:: Exercise details ::
Return the number of lines holding "Write", with nothing added.

Records excerpted from a collection
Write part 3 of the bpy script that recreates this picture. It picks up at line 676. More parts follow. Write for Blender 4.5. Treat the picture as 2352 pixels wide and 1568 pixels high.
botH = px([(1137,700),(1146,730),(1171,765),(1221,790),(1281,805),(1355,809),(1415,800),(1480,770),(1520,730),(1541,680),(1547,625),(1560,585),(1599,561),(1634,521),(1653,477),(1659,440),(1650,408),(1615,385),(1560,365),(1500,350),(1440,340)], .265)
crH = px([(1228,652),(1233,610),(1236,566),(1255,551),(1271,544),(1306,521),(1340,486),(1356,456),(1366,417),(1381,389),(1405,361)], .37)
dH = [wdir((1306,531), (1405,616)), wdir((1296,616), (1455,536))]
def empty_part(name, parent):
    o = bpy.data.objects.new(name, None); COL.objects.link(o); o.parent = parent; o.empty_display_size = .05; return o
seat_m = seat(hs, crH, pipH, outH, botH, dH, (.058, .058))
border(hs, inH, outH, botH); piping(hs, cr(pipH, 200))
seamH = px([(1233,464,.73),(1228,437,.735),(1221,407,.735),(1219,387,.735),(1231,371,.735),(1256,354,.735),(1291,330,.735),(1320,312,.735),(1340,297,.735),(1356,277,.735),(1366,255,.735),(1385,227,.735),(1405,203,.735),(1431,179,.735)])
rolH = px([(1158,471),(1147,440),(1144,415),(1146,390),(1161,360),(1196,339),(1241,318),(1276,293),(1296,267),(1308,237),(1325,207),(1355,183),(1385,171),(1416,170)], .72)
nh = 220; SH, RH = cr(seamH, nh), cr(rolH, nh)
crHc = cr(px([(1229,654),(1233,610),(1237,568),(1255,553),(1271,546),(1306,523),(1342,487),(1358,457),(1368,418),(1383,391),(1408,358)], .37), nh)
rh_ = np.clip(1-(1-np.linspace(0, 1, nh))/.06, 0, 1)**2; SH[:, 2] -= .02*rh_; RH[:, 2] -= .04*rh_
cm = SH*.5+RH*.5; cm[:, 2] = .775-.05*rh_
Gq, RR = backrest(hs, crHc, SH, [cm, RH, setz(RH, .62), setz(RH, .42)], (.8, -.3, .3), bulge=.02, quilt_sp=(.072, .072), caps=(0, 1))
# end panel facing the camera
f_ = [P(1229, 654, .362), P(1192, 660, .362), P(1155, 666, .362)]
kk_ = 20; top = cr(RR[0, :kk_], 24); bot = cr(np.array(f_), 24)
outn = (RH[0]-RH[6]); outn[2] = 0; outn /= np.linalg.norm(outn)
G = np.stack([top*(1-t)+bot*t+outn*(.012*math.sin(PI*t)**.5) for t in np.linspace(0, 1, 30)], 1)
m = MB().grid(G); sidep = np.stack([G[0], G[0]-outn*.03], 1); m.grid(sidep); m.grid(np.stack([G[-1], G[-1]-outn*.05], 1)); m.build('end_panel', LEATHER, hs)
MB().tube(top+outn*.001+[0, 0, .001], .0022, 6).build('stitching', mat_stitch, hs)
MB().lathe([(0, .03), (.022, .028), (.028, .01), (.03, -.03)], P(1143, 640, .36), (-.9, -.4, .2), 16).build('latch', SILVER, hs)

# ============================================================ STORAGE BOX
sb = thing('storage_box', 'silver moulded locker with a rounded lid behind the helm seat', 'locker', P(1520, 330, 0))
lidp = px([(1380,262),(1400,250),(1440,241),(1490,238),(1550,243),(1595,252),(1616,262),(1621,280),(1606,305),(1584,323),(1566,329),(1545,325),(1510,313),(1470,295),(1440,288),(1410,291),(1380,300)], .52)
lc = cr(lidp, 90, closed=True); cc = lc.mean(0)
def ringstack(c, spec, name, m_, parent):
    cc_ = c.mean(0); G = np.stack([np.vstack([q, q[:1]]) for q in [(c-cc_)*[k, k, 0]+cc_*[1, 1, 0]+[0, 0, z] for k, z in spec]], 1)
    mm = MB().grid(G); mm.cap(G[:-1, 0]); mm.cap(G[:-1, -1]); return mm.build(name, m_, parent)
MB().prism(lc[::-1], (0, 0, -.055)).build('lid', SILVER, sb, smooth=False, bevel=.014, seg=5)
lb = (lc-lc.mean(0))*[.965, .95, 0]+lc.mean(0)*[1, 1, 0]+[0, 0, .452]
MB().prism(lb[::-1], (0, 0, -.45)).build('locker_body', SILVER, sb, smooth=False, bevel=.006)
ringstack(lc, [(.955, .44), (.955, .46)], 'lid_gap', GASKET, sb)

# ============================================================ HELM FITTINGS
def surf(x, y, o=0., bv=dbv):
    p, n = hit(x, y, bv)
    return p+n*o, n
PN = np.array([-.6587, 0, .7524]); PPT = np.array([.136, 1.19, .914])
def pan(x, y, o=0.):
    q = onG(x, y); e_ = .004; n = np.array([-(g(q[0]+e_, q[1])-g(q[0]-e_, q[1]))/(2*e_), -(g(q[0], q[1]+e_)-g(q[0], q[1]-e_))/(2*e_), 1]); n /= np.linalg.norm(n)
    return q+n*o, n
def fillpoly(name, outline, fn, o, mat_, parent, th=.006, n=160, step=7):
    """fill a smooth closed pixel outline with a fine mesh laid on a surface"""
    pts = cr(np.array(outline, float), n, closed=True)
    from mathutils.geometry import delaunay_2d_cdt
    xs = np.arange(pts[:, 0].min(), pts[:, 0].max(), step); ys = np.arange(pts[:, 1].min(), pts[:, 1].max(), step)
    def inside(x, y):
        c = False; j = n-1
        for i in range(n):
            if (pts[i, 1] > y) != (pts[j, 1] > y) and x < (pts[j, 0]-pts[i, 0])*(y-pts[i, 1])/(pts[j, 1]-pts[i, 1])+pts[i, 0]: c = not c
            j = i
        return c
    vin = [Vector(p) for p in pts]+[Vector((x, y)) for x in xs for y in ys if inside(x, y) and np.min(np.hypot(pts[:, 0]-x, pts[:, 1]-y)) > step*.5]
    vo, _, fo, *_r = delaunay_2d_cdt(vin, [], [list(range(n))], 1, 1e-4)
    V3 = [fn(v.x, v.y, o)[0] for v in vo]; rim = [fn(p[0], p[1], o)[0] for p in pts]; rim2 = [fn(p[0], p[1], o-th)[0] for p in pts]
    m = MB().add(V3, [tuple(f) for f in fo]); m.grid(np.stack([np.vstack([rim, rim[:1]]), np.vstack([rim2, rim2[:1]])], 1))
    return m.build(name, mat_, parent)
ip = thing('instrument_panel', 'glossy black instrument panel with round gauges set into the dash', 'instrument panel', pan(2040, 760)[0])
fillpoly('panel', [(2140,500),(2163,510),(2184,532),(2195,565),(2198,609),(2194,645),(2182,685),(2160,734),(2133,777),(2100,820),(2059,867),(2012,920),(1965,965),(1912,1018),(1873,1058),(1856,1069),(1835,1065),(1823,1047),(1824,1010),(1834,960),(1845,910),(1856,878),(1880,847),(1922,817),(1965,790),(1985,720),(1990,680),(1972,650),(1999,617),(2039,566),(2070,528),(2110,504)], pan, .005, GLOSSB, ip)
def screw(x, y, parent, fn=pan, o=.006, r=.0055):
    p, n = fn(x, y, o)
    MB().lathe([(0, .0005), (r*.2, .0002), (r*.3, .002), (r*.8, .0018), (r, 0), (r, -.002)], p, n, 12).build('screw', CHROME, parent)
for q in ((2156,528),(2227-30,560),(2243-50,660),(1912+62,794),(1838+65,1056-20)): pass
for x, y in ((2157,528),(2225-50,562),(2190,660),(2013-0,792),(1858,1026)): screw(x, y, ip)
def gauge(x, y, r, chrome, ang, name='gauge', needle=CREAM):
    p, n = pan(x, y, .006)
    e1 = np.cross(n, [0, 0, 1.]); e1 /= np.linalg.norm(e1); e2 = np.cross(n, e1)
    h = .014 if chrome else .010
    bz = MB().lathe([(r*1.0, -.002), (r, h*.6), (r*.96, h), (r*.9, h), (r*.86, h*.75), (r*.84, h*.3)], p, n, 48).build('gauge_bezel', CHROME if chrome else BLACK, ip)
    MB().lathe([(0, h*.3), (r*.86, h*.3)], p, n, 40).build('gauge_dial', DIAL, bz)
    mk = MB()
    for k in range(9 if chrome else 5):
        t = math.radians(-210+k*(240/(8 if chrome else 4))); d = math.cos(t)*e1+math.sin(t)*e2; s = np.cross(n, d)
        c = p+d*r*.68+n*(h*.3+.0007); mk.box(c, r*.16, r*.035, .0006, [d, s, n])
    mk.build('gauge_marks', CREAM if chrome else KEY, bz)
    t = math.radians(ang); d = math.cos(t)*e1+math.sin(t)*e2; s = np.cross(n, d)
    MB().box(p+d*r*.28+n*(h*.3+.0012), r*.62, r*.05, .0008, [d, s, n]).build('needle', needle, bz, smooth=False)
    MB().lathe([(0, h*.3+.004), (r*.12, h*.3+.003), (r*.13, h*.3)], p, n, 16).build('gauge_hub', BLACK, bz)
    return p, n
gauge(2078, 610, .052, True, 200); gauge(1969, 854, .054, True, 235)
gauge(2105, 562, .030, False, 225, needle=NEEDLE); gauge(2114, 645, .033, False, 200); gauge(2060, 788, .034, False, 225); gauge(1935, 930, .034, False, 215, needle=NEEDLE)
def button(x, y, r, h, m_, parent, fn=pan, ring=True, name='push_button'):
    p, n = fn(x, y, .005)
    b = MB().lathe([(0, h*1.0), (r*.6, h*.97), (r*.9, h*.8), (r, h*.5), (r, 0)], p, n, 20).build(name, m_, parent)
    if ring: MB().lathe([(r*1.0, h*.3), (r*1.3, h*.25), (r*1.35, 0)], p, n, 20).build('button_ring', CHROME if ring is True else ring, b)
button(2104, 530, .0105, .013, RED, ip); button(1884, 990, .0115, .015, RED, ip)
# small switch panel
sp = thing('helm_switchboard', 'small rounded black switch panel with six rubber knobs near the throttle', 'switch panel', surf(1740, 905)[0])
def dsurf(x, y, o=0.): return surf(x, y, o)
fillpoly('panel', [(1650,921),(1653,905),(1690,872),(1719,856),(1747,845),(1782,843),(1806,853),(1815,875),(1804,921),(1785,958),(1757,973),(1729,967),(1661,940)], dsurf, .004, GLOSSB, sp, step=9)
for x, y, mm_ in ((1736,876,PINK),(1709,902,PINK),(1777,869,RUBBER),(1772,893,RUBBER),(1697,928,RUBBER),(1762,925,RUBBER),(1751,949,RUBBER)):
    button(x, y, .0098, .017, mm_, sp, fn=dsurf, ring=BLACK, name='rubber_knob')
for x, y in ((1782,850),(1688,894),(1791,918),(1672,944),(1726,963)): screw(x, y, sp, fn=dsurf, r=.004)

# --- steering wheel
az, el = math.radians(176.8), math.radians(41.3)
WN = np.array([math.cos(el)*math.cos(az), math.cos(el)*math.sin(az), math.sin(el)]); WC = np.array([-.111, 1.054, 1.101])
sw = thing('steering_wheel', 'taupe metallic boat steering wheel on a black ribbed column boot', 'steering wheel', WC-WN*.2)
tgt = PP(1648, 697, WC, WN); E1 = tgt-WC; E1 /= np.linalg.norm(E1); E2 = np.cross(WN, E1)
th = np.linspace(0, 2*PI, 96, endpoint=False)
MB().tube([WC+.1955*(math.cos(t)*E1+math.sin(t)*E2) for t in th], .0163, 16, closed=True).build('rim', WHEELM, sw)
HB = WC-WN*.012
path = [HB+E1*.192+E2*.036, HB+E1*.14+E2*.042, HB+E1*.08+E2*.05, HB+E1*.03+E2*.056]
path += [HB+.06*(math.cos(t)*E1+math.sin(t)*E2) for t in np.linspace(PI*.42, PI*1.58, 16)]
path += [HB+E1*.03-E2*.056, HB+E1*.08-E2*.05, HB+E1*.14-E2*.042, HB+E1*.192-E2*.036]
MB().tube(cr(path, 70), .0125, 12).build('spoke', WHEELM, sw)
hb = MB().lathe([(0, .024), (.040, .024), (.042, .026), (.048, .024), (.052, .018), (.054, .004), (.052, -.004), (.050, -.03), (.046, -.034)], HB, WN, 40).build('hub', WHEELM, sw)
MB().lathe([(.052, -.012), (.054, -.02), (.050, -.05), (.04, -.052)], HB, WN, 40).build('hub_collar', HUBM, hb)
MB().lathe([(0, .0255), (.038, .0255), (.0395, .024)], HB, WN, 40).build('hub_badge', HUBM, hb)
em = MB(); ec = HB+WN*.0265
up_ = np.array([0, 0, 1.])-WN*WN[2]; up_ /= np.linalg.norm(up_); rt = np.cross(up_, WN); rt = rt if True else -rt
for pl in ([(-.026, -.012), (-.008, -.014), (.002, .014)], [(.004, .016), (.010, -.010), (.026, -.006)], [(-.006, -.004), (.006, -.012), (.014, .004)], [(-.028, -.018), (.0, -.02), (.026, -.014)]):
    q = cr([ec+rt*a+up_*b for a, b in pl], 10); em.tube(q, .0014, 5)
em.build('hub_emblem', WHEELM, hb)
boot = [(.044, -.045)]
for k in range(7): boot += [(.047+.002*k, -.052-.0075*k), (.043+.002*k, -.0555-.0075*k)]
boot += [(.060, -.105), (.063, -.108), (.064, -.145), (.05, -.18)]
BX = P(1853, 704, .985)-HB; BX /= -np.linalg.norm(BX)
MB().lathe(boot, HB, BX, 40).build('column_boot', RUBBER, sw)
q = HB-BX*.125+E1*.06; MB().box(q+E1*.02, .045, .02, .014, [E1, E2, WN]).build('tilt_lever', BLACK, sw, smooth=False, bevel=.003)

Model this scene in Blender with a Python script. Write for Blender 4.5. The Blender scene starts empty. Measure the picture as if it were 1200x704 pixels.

:: Answer to the exercise ::
2